Pictures stay out of this copy, which runs from the first line of the material through the line containing "C = scene.collection".

— Begin DATA —

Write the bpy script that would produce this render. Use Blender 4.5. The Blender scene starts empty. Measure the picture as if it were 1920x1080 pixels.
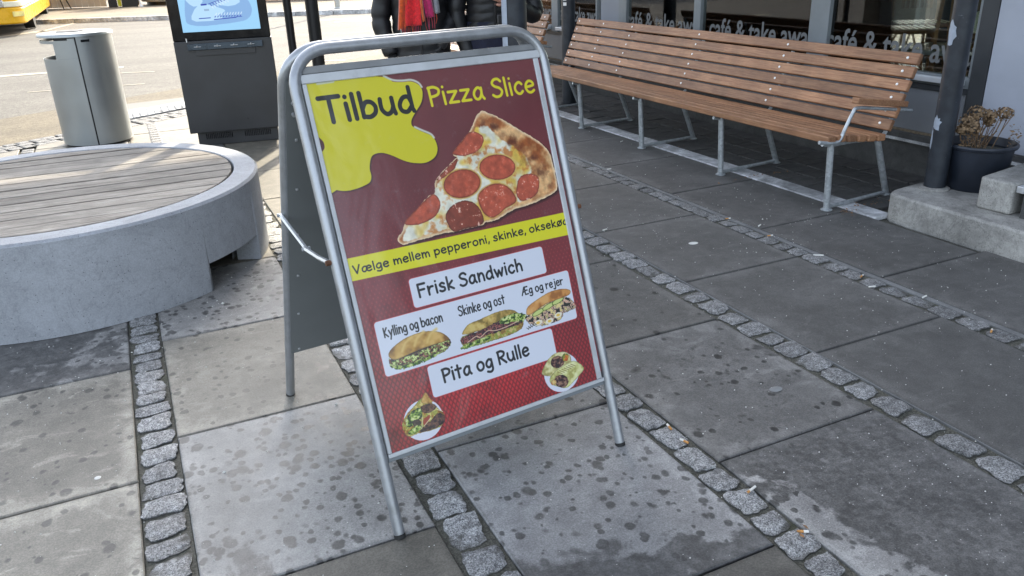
import bpy, bmesh, math, random
import numpy as np
from math import sin, cos, pi, radians, hypot, atan2, sqrt
from mathutils import Vector, Matrix

random.seed(7)
rng = np.random.default_rng(11)
scene = bpy.context.scene
C = scene.collection

# ---------------------------------------------------------------- camera, sky, sun, exposure
YAW, PITCH, ROLL, FOC = 0.427644765, 0.394578694, -0.036791639, 1509.79407
fwd = Vector((sin(YAW) * cos(PITCH), cos(YAW) * cos(PITCH), -sin(PITCH)))
rgt = Vector((cos(YAW), -sin(YAW), 0))
upv = rgt.cross(fwd)
r2 = rgt * cos(ROLL) + upv * sin(ROLL)
u2 = -rgt * sin(ROLL) + upv * cos(ROLL)
cam_data = bpy.data.cameras.new('camera')
cam = bpy.data.objects.new('camera', cam_data)
C.objects.link(cam)
cam.matrix_world = Matrix(((r2.x, u2.x, -fwd.x, 0), (r2.y, u2.y, -fwd.y, 0), (r2.z, u2.z, -fwd.z, 1.5), (0, 0, 0, 1)))
cam_data.sensor_width = 36
cam_data.lens = FOC / 1920 * 36
cam_data.clip_start = 0.02
cam_data.clip_end = 800
scene.camera = cam

SUN_AZ, SUN_EL = radians(31), radians(31)          # azimuth clockwise from +Y
world = bpy.data.worlds.new('World')
scene.world = world
world.use_nodes = True
wn = world.node_tree
bg = wn.nodes['Background']
sky = wn.nodes.new('ShaderNodeTexSky')
sky.sky_type = 'NISHITA'
sky.sun_disc = False
sky.sun_elevation = SUN_EL
sky.sun_rotation = SUN_AZ
sky.air_density = 1.0
sky.dust_density = 3.0
hs = wn.nodes.new('ShaderNodeHueSaturation')      # thin high haze: a paler sky
hs.inputs['Saturation'].default_value = 0.52
wn.links.new(sky.outputs[0], hs.inputs['Color'])
wn.links.new(hs.outputs[0], bg.inputs[0])
bg.inputs[1].default_value = 0.15
sd = bpy.data.lights.new('sun', 'SUN')
sd.energy = 2.0
sd.angle = radians(0.55)
sd.color = (1.0, 0.88, 0.68)
sun = bpy.data.objects.new('sun', sd)
C.objects.link(sun)
sdir = Vector((sin(SUN_AZ) * cos(SUN_EL), cos(SUN_AZ) * cos(SUN_EL), sin(SUN_EL)))
sun.rotation_euler = sdir.to_track_quat('Z', 'Y').to_euler()
sun.location = (10, 20, 20)
scene.view_settings.view_transform = 'Standard'
scene.view_settings.look = 'None'
scene.view_settings.gamma = 1
scene.view_settings.use_curve_mapping = False
scene.view_settings.exposure = 1.95
scene.cycles.max_bounces = 8
scene.cycles.caustics_reflective = False
scene.cycles.caustics_refractive = False

# ---------------------------------------------------------------- node helpers
class NT:
    def __init__(s, name):
        s.m = bpy.data.materials.new(name)
        s.m.use_nodes = True
        s.t = s.m.node_tree
        s.b = s.t.nodes['Principled BSDF']
    def n(s, typ, **kw):
        nd = s.t.nodes.new('ShaderNode' + typ)
        for k, v in kw.items():
            if k[0] == '_':
                s.put(nd.inputs[k[1:].replace('_', ' ')], v)
            else:
                setattr(nd, k, v)
        return nd
    def put(s, sock, v):
        if isinstance(v, bpy.types.NodeSocket):
            s.t.links.new(v, sock)
        elif isinstance(v, bpy.types.Node):
            s.t.links.new(v.outputs[0], sock)
        else:
            if isinstance(v, tuple) and len(v) == 3 and sock.type == 'RGBA':
                v = (*v, 1)
            sock.default_value = v
    def math(s, op, a, b=0.0, c=0.0, clamp=False):
        nd = s.t.nodes.new('ShaderNodeMath')
        nd.operation = op
        nd.use_clamp = clamp
        s.put(nd.inputs[0], a); s.put(nd.inputs[1], b)
        if op in ('MULTIPLY_ADD', 'SMOOTH_MIN'):
            s.put(nd.inputs[2], c)
        return nd.outputs[0]
    def ramp(s, v, a, b, lo=0.0, hi=1.0, smooth=True):
        nd = s.t.nodes.new('ShaderNodeMapRange')
        nd.interpolation_type = 'SMOOTHSTEP' if smooth else 'LINEAR'
        s.put(nd.inputs[0], v)
        for i, x in enumerate((a, b, lo, hi)):
            s.put(nd.inputs[1 + i], x)
        return nd.outputs[0]
    def mix(s, f, a, b, mode='MIX'):
        nd = s.t.nodes.new('ShaderNodeMix')
        nd.data_type = 'RGBA'
        nd.blend_type = mode
        s.put(nd.inputs[0], f); s.put(nd.inputs[6], a); s.put(nd.inputs[7], b)
        return nd.outputs[2]
    def noise(s, vec, scale, detail=4, rough=0.55, dist=0.0):
        nd = s.t.nodes.new('ShaderNodeTexNoise')
        if vec is not None:
            s.put(nd.inputs['Vector'], vec)
        nd.inputs['Scale'].default_value = scale
        nd.inputs['Detail'].default_value = detail
        nd.inputs['Roughness'].default_value = rough
        nd.inputs['Distortion'].default_value = dist
        return nd.outputs[0]
    def voro(s, vec, scale, feature='F1', rnd=1.0):
        nd = s.t.nodes.new('ShaderNodeTexVoronoi')
        nd.feature = feature
        s.put(nd.inputs['Vector'], vec)
        nd.inputs['Scale'].default_value = scale
        nd.inputs['Randomness'].default_value = rnd
        return nd
    def pos(s):
        return s.n('NewGeometry').outputs['Position']
    def obj(s):
        return s.n('TexCoord').outputs['Object']
    def scaled(s, vec, sc, rot=(0, 0, 0)):
        nd = s.n('Mapping')
        s.put(nd.inputs[0], vec)
        nd.inputs['Scale'].default_value = sc
        nd.inputs['Rotation'].default_value = rot
        return nd.outputs[0]
    def bump(s, h, strength=0.3, dist=0.01):
        nd = s.n('Bump', _Strength=strength, _Distance=dist, _Height=h)
        s.t.links.new(nd.outputs[0], s.b.inputs['Normal'])
        return nd
    def set(s, **kw):
        for k, v in kw.items():
            s.put(s.b.inputs[k.replace('_', ' ')], v)
        return s.m

def plain(name, col, rough=0.5, metal=0.0, var=0.12, scale=8, bump=0.0, bscale=60, spec=0.5, dirt=0.0):
    k = NT(name)
    p = k.obj()
    nz = k.noise(p, scale, 5)
    f = k.ramp(nz, 0.3, 0.7, 1 - var, 1 + var)
    c = k.mix(1.0, (*col,), k.n('CombineColor', _Red=f, _Green=f, _Blue=f).outputs[0], 'MULTIPLY')
    if dirt:
        d = k.ramp(k.noise(p, scale * 0.6, 8, 0.7), 0.52, 0.75, 0, dirt)
        c = k.mix(d, c, (0.05, 0.045, 0.04))
    k.set(Base_Color=c, Roughness=k.ramp(nz, 0.2, 0.8, max(0, rough - 0.08), min(1, rough + 0.08)), Metallic=metal, Specular_IOR_Level=spec)
    if bump:
        k.bump(k.noise(p, bscale, 4), bump, 0.004)
    return k.m

# ---------------------------------------------------------------- mesh helpers
class MB:
    def __init__(s):
        s.v = []; s.f = []
    def add(s, vs, fs):
        o = len(s.v)
        s.v += [tuple(v) for v in vs]
        s.f += [tuple(i + o for i in f) for f in fs]
        return s
    def box(s, x0, x1, y0, y1, z0, z1):
        return s.add([(x0, y0, z0), (x1, y0, z0), (x1, y1, z0), (x0, y1, z0), (x0, y0, z1), (x1, y0, z1), (x1, y1, z1), (x0, y1, z1)],
                     [(0, 3, 2, 1), (4, 5, 6, 7), (0, 1, 5, 4), (1, 2, 6, 5), (2, 3, 7, 6), (3, 0, 4, 7)])
    def obox(s, c, ax, ay, az):
        c = Vector(c); ax = Vector(ax); ay = Vector(ay); az = Vector(az)
        vs = [c + ax * i + ay * j + az * k for k in (-1, 1) for (i, j) in ((-1, -1), (1, -1), (1, 1), (-1, 1))]
        return s.add(vs, [(0, 3, 2, 1), (4, 5, 6, 7), (0, 1, 5, 4), (1, 2, 6, 5), (2, 3, 7, 6), (3, 0, 4, 7)])
    def prism(s, poly, z0, z1):
        n = len(poly)
        a = sum(poly[i][0] * poly[(i + 1) % n][1] - poly[(i + 1) % n][0] * poly[i][1] for i in range(n))
        if a < 0: poly = poly[::-1]
        vs = [(p[0], p[1], z0) for p in poly] + [(p[0], p[1], z1) for p in poly]
        return s.add(vs, [tuple(range(n - 1, -1, -1)), tuple(range(n, 2 * n))] + [(i, (i + 1) % n, n + (i + 1) % n, n + i) for i in range(n)])
    def tube(s, path, r, seg=10, caps=True, closed=False, rfun=None):
        path = [Vector(p) for p in path]
        n = len(path)
        rings = []
        prev = None
        for i, p in enumerate(path):
            if closed:
                t = path[(i + 1) % n] - path[i - 1]
            else:
                t = path[min(i + 1, n - 1)] - path[max(i - 1, 0)]
            t.normalize()
            if prev is None:
                a = Vector((0, 0, 1)) if abs(t.z) < 0.9 else Vector((1, 0, 0))
                nx = t.cross(a).normalized()
            else:
                nx = (prev - t * prev.dot(t)).normalized()
            prev = nx
            ny = t.cross(nx)
            rr = r if rfun is None else rfun(i / (n - 1))
            rings.append([p + (nx * cos(2 * pi * k / seg) + ny * sin(2 * pi * k / seg)) * rr for k in range(seg)])
        vs = [q for rg in rings for q in rg]
        fs = []
        for i in range(n if closed else n - 1):
            a, b = i * seg, ((i + 1) % n) * seg
            for k in range(seg):
                fs.append((a + k, a + (k + 1) % seg, b + (k + 1) % seg, b + k))
        if caps and not closed:
            fs.append(tuple(range(seg - 1, -1, -1)))
            fs.append(tuple((n - 1) * seg + k for k in range(seg)))
        return s.add(vs, fs)
    def lathe(s, prof, c=(0, 0, 0), seg=32, a0=0, a1=2 * pi, sx=1, sy=1):
        full = abs(a1 - a0 - 2 * pi) < 1e-6
        cnt = seg if full else seg + 1
        vs = []
        for r, z in prof:
            for k in range(cnt):
                a = a0 + (a1 - a0) * k / seg
                vs.append((c[0] + r * sx * cos(a), c[1] + r * sy * sin(a), c[2] + z))
        fs = []
        for i in range(len(prof) - 1):
            for k in range(seg):
                k2 = (k + 1) % cnt
                fs.append((i * cnt + k, i * cnt + k2, (i + 1) * cnt + k2, (i + 1) * cnt + k))
        return s.add(vs, fs)
    def sheet(s, poly, z=0.0):
        return s.add([(p[0], p[1], z) for p in poly], [tuple(range(len(poly)))])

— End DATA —

SOLUTION TO THE EXERCISE:
Write the bpy script that would produce this render. Use Blender 4.5. The Blender scene starts empty. Measure the picture as if it were 1920x1080 pixels.
import bpy, bmesh, math, random
import numpy as np
from math import sin, cos, pi, radians, hypot, atan2, sqrt
from mathutils import Vector, Matrix

random.seed(7)
rng = np.random.default_rng(11)
scene = bpy.context.scene
C = scene.collection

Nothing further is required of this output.